Als je panelen koopt, dan is het slim om gelijk een vast contract af te sluiten. Dan kan de leverancier de voorwaarden en teruglevertarieven niet tussentijds aanpassen. Bij een variabel contract kan dat maandelijks aangepast worden. Op dit moment (oktober 2023) is nog een ruime keuze uit 1- of 2-jarige contracten als je zonnepanelen hebt.
Heb je een geschikt dak en kun je de financiële investering dragen? Dan is het nog altijd slim om zonnepanelen aan te schaffen. Ten eerste lever je een bijdrage aan het klimaat. Ook blijft salderen voorlopig nog mogelijk. Als de regeling echt wordt afgebouwd, dan is dat pas in 2031 gebeurd.

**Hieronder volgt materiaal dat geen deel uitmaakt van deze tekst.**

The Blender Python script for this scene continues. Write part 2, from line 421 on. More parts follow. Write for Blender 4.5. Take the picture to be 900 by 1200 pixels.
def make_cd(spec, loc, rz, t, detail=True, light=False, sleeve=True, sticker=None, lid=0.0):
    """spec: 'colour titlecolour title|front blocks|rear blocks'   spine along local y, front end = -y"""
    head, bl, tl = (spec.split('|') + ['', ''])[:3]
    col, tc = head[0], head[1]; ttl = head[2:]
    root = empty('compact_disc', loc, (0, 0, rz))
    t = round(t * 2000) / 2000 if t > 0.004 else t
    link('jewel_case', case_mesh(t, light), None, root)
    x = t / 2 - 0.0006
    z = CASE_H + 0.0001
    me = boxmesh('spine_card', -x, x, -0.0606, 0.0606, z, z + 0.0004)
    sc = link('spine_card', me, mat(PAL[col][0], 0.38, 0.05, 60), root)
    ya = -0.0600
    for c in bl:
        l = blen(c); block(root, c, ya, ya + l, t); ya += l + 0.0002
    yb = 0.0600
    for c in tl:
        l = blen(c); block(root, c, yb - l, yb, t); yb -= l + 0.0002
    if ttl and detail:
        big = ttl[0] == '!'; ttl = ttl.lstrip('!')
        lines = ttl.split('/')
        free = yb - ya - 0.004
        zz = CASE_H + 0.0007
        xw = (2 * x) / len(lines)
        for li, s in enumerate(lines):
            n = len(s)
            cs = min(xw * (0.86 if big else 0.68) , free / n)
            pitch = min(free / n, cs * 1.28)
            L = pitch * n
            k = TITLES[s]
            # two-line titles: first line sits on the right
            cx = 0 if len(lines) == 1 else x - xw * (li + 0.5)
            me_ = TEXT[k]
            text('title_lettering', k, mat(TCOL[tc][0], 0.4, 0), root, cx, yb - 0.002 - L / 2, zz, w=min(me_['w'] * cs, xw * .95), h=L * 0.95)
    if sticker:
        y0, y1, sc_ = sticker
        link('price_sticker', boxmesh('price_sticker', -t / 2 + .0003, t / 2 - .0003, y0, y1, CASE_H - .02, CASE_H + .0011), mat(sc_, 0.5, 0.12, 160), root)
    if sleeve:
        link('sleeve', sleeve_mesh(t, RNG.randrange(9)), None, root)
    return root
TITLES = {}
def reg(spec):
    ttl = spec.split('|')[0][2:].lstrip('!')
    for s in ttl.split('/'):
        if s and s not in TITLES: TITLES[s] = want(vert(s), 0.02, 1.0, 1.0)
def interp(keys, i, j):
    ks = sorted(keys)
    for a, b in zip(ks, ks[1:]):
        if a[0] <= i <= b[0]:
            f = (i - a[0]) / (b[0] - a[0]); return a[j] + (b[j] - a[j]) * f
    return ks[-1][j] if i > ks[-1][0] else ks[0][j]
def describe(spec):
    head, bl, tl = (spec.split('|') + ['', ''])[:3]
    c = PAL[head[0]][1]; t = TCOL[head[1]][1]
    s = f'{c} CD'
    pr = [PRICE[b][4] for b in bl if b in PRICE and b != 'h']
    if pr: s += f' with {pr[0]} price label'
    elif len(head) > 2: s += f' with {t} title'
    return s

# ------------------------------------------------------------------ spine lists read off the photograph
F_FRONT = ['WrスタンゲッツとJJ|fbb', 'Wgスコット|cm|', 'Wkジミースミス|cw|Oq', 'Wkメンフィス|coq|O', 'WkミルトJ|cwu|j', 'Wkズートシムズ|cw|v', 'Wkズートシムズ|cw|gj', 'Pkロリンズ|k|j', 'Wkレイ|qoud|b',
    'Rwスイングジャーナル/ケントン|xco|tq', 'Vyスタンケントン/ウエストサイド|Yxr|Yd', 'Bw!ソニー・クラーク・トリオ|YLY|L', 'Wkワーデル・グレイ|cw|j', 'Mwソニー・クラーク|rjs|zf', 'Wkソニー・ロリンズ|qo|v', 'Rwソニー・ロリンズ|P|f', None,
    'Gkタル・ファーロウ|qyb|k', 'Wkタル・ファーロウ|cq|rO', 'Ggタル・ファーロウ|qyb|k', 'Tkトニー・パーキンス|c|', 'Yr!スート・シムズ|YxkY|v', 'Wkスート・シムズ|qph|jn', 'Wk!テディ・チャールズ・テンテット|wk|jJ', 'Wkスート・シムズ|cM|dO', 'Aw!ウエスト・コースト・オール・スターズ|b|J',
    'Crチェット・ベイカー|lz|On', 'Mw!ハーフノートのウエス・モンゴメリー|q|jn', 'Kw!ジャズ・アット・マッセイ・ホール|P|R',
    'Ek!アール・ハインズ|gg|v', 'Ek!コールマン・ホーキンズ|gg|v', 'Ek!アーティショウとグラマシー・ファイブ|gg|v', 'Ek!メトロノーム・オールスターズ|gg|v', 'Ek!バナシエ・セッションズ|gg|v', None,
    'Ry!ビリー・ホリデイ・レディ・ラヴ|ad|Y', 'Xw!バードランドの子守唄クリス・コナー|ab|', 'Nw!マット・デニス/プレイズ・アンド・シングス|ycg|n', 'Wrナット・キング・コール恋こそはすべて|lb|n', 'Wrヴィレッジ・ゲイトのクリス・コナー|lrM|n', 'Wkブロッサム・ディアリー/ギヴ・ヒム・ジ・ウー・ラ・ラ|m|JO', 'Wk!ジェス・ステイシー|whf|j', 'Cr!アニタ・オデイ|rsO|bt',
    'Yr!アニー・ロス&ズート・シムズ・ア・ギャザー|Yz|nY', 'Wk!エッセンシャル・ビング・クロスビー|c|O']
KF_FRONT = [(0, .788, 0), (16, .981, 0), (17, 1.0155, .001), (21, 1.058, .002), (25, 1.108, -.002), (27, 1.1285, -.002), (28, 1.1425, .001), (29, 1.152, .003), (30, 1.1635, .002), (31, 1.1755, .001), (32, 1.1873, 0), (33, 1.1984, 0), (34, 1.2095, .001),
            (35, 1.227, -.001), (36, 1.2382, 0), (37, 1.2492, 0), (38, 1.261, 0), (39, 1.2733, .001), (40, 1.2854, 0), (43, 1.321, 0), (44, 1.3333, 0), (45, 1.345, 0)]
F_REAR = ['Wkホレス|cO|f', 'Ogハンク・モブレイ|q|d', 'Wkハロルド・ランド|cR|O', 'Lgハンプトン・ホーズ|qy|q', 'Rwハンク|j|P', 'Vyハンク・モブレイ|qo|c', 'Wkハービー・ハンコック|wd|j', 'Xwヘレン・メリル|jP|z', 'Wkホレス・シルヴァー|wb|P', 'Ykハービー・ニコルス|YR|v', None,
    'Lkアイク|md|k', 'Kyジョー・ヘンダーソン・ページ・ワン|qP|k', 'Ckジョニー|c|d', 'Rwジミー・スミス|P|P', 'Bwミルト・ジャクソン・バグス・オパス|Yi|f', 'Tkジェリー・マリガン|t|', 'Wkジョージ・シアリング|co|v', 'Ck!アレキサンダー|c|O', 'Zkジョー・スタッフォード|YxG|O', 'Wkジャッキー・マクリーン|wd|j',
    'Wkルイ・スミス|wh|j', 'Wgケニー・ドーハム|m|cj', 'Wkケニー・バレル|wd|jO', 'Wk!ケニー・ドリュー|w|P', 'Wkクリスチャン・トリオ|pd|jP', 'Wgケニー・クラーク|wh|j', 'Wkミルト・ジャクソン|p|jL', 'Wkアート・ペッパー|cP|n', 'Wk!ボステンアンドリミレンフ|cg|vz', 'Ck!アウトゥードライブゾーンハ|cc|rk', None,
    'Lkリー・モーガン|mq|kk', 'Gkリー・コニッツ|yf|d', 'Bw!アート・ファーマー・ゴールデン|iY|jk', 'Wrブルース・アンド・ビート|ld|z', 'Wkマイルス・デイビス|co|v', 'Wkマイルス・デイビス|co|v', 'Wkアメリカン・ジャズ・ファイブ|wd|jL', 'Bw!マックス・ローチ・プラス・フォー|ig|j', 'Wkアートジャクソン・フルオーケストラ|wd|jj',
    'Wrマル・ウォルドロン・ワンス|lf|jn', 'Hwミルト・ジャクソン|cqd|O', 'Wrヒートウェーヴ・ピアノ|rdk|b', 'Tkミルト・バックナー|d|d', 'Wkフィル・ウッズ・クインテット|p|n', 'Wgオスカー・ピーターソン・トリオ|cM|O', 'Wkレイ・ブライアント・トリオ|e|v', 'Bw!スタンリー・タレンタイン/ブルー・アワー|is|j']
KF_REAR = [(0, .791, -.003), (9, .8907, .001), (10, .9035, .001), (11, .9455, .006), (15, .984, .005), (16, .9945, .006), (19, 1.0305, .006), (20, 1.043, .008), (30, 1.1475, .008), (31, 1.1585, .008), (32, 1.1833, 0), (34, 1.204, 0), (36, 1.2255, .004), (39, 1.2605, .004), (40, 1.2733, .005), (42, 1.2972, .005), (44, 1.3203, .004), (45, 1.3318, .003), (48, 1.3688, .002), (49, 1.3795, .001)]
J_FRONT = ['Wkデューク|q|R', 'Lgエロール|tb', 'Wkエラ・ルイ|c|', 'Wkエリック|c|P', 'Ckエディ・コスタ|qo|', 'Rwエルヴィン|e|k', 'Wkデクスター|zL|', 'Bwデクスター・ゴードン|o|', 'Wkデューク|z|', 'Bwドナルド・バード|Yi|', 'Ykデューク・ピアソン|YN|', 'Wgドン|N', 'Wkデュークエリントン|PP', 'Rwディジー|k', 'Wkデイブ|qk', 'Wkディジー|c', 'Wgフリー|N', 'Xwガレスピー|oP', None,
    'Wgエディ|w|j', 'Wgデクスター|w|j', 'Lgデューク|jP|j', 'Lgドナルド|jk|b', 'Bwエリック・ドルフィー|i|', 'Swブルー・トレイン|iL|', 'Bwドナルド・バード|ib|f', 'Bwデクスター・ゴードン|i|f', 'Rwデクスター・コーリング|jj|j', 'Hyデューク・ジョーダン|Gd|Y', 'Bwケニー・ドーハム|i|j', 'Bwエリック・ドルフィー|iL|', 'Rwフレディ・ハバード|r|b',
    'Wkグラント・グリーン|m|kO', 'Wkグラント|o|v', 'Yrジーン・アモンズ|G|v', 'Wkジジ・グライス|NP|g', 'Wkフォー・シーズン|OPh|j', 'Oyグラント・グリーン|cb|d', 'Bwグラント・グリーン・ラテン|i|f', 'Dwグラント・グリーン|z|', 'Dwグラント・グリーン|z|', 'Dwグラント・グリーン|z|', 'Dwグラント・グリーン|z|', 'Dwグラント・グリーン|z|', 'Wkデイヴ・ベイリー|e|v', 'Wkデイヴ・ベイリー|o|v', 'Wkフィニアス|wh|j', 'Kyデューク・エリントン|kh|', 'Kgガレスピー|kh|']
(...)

Daarnaast zijn er nog genoeg leveranciers die nog 2-jarige contracten aanbieden voor eigenaren van zonnepanelen. Zo krijg je in ieder geval de komende twee jaar geen extra kosten.
Met de huidige salderingsregeling ligt de gemiddelde terugverdientijd van zonnepanelen op 6 à 7 jaar. Als de salderingsregeling wordt afgebouwd, vaste terugleverkosten de standaard worden en de terugleververgoeding niet stijgt, dan is er een risico dat de terugverdientijd drastisch omhoog gaat en zelfs kan verdubbelen.
Als deze drie factoren bij elkaar komen, dan zet dat een flinke rem op de aanschaf van zonnepanelen en de energietransitie. De overheid wil zorgen voor een reële terugverdientijd. Zo probeert de overheid de terugleververgoeding naar 80% van het kale leveringstarief te krijgen. Het kabinet is daarbij afhankelijk van wat leveranciers gaan doen. Als de afbouw van de salderingsregeling doorgaat, dan een maatregel als vaste terugleverkosten verdwijnen. Maar dat is nog erg onzeker.
De overheid zal proberen een reële terugverdientijd van zonnepanelen te garanderen. Dit is namelijk een belangrijk onderdeel van de Nederlandse energietransitie.